弁護士バッチか総経理の椅子か

 久々に、復旦大学の法学修士時代の同級生、中国人弁護士Aさんから電話がかかってきた。

 「私は、法律事務所を辞めました。いま、不動産会社B社で副総経理をやってます」

 思わずびっくり。このAさんは、復旦時代の超優秀研修生で、通常3年の修士コースを何と飛び級して2年で卒業した。もちろん、ほぼ全科目「A」の首席成績だった(因みに、私は、「A」と「B」が半分ずつに、不得意の「民事訴訟法」が惨敗のD(かろうじて合格、Fは落第)。

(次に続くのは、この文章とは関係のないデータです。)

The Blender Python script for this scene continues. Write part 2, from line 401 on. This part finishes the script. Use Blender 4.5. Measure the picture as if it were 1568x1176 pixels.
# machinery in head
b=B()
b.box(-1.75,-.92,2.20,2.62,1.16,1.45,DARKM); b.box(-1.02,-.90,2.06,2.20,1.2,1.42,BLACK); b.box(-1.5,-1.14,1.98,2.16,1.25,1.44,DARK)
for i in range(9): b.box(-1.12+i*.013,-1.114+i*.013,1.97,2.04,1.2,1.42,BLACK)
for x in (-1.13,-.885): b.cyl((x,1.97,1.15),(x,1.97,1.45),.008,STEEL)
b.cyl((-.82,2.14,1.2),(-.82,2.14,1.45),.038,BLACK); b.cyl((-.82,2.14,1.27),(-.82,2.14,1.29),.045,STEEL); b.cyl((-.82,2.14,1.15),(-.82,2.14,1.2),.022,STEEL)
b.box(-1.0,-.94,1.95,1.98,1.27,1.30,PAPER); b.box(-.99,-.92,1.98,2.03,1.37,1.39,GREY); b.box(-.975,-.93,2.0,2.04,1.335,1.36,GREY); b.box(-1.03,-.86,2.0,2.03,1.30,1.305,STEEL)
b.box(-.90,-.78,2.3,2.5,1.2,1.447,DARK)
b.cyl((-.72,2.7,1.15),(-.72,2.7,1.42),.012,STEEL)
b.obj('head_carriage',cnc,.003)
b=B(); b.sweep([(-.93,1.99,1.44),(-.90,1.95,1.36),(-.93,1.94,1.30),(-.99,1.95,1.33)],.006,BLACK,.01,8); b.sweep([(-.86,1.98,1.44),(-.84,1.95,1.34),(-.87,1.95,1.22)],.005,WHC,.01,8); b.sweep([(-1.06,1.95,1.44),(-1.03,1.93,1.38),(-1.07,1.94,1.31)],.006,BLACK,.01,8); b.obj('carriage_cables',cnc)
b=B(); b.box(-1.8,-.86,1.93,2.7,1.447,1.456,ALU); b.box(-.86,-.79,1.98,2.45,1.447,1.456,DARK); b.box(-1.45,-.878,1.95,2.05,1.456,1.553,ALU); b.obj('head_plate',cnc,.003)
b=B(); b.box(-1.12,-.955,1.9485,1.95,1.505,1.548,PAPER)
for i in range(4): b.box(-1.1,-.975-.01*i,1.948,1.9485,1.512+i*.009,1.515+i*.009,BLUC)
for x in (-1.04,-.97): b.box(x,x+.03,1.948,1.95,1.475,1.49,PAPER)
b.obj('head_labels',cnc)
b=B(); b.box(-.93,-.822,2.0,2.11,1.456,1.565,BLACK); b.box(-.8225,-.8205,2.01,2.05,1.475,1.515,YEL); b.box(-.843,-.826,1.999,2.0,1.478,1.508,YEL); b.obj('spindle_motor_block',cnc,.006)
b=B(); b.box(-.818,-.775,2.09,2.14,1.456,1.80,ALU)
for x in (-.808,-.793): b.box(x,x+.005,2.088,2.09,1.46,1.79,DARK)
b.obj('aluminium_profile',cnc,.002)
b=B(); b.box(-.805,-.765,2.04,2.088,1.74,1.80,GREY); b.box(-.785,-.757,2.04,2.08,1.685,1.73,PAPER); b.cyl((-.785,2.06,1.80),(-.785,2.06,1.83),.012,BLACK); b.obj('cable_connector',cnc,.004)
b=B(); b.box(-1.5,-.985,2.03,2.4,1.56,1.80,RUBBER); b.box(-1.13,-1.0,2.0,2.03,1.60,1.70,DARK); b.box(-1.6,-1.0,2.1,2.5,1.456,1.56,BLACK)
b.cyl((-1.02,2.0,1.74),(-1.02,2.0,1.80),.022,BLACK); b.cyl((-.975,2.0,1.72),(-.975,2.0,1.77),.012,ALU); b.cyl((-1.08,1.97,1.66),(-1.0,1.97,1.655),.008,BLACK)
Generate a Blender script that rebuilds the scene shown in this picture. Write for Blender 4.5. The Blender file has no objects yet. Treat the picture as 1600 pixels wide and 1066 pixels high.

 そのAさんが、卒業すると、復旦大学学長付の法律顧問となった。学長室、つまり、復旦大学の心臓部の法律事務を取り仕切る位置だ。将来的には、教授や学長も夢ではないという出世コースは、誰から見ても明白だ。

 しかし、しばらくすると、彼は復旦を辞め、某大手C総合法律事務所に就職し、弁護士としての生涯を始めた。

 「惜しいですね、Aさん、君は復旦の学長になってほしかったなあ」と私が、冗談で言うと、「いやいや、私は、アカデミックな雰囲気にはやっぱり慣れません。学校といっても、人間関係がドロドロで、出世とか何十年先のことは期待したくないし、やっぱり、実務ですよ。弁護士になってガンガンお金を稼ぐのさ・・・」と彼は笑って答える。

 そのC法律事務所は、上海の一等地にある超高級オフィスビルに2フロアももつドル箱事務所である。Aさんが入所すると、パートナー弁護士のアシスタントになり、主にM&A案件の補佐を担当する。

 M&A案件は、さらにドル箱中のドル箱である。企業の吸収合併に際して、相手企業の調査と法務・財務上の意見を提供する仕事だ。大型案件だと、1件につき、数百万元のフィーが入る。

 「立花さん、人事労務をやめたらどうですか、一緒にM&Aをやりませんか。お金になりますよ。1件数百万元ですよ、人事労務って、結構細々として、大変なんでしょう」、私は、何度もAさんから助言を受けた。

 「Aさんよ、私はあなたと違います。外国人で中国弁護士の資格を取れませんし、零細企業だし、M&Aよりも、コツコツと細かい人事労務をやっている方が身分に合っているし、自分もこの分野が大好きですから・・・」、私が何度も断る。

 「立花さん、あなたは、企業を経営する老板で、もっと大きな夢を持っていたと思っていたのに・・・」、Aさんはがっかりしたようだ。また、私のことを少し、見下したかなというムードも漂っていた。

 一昨年からは、金融危機の影響で、弁護士事務所のM&A案件が急減した。C事務所も例外ではない。恐らくAさん個人にも大きな影響が及んだことだろう。それに起因しての大転身なのか。

 不動産会社B社は業界でも大手、そこの副総経理は凄い。しかし、中国の弁護士法では、弁護士が民間企業(大学教師や研究者などは除外)で正社員として働く場合、弁護士資格を持ち続けられても、弁護士免許を返上しなければならないことになっている。